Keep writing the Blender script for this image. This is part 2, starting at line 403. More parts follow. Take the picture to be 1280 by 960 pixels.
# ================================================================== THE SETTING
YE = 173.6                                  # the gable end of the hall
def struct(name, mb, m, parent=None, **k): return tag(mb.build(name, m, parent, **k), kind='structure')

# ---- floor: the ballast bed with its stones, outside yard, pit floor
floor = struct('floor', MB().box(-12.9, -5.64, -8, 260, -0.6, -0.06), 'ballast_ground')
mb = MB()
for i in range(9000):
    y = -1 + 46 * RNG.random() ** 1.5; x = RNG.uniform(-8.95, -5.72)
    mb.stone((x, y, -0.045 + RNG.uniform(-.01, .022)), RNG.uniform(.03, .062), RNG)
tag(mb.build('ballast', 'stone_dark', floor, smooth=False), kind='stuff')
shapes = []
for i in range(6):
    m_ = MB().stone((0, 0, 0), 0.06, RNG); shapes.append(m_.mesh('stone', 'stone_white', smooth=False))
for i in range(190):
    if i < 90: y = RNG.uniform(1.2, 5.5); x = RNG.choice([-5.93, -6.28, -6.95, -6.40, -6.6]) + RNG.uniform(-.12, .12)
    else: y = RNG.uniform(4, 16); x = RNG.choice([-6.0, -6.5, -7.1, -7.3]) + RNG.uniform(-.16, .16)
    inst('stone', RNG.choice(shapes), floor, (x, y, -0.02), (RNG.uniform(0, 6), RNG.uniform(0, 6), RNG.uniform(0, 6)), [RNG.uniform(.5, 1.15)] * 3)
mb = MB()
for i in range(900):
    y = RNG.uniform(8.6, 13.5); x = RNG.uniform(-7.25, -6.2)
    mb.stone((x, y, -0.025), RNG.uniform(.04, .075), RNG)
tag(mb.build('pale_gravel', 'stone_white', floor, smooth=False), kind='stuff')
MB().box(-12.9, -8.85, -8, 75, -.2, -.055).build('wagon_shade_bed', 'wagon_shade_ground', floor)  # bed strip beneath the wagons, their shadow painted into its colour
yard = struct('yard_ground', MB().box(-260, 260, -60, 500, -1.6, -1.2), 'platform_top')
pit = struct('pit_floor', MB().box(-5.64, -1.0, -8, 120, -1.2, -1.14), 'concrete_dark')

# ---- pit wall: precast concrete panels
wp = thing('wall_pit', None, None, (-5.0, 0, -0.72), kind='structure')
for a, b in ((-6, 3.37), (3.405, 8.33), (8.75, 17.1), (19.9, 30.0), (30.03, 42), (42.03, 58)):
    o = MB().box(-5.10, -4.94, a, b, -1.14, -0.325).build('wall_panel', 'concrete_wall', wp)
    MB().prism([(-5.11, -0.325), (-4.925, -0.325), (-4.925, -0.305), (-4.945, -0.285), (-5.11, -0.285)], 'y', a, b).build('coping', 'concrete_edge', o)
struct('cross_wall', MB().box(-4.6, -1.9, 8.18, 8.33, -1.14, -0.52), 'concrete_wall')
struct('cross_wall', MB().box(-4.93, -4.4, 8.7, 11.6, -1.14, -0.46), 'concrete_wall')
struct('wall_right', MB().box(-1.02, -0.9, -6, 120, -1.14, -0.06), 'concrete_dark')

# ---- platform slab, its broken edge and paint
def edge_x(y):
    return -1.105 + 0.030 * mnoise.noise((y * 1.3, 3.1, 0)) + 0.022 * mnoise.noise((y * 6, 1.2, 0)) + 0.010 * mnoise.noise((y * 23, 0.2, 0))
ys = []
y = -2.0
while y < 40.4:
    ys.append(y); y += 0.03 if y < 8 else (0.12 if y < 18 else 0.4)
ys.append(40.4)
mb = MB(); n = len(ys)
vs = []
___
**What this task involves**
Copy out all of the data exactly, leaving nothing out.

**Expected answer**
Keep writing the Blender script for this image. This is part 2, starting at line 403. More parts follow. Take the picture to be 1280 by 960 pixels.
# ================================================================== THE SETTING
YE = 173.6                                  # the gable end of the hall
def struct(name, mb, m, parent=None, **k): return tag(mb.build(name, m, parent, **k), kind='structure')

# ---- floor: the ballast bed with its stones, outside yard, pit floor
floor = struct('floor', MB().box(-12.9, -5.64, -8, 260, -0.6, -0.06), 'ballast_ground')
mb = MB()
for i in range(9000):
    y = -1 + 46 * RNG.random() ** 1.5; x = RNG.uniform(-8.95, -5.72)
    mb.stone((x, y, -0.045 + RNG.uniform(-.01, .022)), RNG.uniform(.03, .062), RNG)
tag(mb.build('ballast', 'stone_dark', floor, smooth=False), kind='stuff')
shapes = []
for i in range(6):
    m_ = MB().stone((0, 0, 0), 0.06, RNG); shapes.append(m_.mesh('stone', 'stone_white', smooth=False))
for i in range(190):
    if i < 90: y = RNG.uniform(1.2, 5.5); x = RNG.choice([-5.93, -6.28, -6.95, -6.40, -6.6]) + RNG.uniform(-.12, .12)
    else: y = RNG.uniform(4, 16); x = RNG.choice([-6.0, -6.5, -7.1, -7.3]) + RNG.uniform(-.16, .16)
    inst('stone', RNG.choice(shapes), floor, (x, y, -0.02), (RNG.uniform(0, 6), RNG.uniform(0, 6), RNG.uniform(0, 6)), [RNG.uniform(.5, 1.15)] * 3)
mb = MB()
for i in range(900):
    y = RNG.uniform(8.6, 13.5); x = RNG.uniform(-7.25, -6.2)
    mb.stone((x, y, -0.025), RNG.uniform(.04, .075), RNG)
tag(mb.build('pale_gravel', 'stone_white', floor, smooth=False), kind='stuff')
MB().box(-12.9, -8.85, -8, 75, -.2, -.055).build('wagon_shade_bed', 'wagon_shade_ground', floor)  # bed strip beneath the wagons, their shadow painted into its colour
yard = struct('yard_ground', MB().box(-260, 260, -60, 500, -1.6, -1.2), 'platform_top')
pit = struct('pit_floor', MB().box(-5.64, -1.0, -8, 120, -1.2, -1.14), 'concrete_dark')

# ---- pit wall: precast concrete panels
wp = thing('wall_pit', None, None, (-5.0, 0, -0.72), kind='structure')
for a, b in ((-6, 3.37), (3.405, 8.33), (8.75, 17.1), (19.9, 30.0), (30.03, 42), (42.03, 58)):
    o = MB().box(-5.10, -4.94, a, b, -1.14, -0.325).build('wall_panel', 'concrete_wall', wp)
    MB().prism([(-5.11, -0.325), (-4.925, -0.325), (-4.925, -0.305), (-4.945, -0.285), (-5.11, -0.285)], 'y', a, b).build('coping', 'concrete_edge', o)
struct('cross_wall', MB().box(-4.6, -1.9, 8.18, 8.33, -1.14, -0.52), 'concrete_wall')
struct('cross_wall', MB().box(-4.93, -4.4, 8.7, 11.6, -1.14, -0.46), 'concrete_wall')
struct('wall_right', MB().box(-1.02, -0.9, -6, 120, -1.14, -0.06), 'concrete_dark')

# ---- platform slab, its broken edge and paint
def edge_x(y):
    return -1.105 + 0.030 * mnoise.noise((y * 1.3, 3.1, 0)) + 0.022 * mnoise.noise((y * 6, 1.2, 0)) + 0.010 * mnoise.noise((y * 23, 0.2, 0))
ys = []
y = -2.0
while y < 40.4:
    ys.append(y); y += 0.03 if y < 8 else (0.12 if y < 18 else 0.4)
ys.append(40.4)
mb = MB(); n = len(ys)
vs = []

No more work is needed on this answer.